Now, remove institution of punishment and you will get chaos. You’ll get all that neural networks left to learn to act ethically just on weak (what empathy? Intelectual contemplation on Good and Evil? Come on…That is bullshit). We are not living in a society of saints!

Actually most people do small crimes all the time. they simply don't get caught.

Also most people are religious so they believe in free will and some kind of eternal punishment.
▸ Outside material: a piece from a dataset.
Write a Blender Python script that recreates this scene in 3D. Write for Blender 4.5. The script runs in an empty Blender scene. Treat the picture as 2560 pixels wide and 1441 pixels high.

Now, remove institution of punishment and you will get chaos.

Norway disagrees with you

Actually most people do small crimes all the time. they simply don't get caught.
Yes, that is because they learned they can do it on a small scale.
Also most people are religious so they believe in free will and some kind of eternal punishment
Of course, the idea of punishment can play a causal role even transcended.
Norway disagrees with you
How? Don't they have prisons? Don't they have punishment system? Your Norway argument would have a sense just in case there is no punishment system in Norway at all. By the way economy is so good there, that motivation for crime is much smaller, than, say, in Brasil

Their prisons are better than any of the apartments I ever lived. More like luxurious camping sites. The whole point is rehabilitation. not punishment.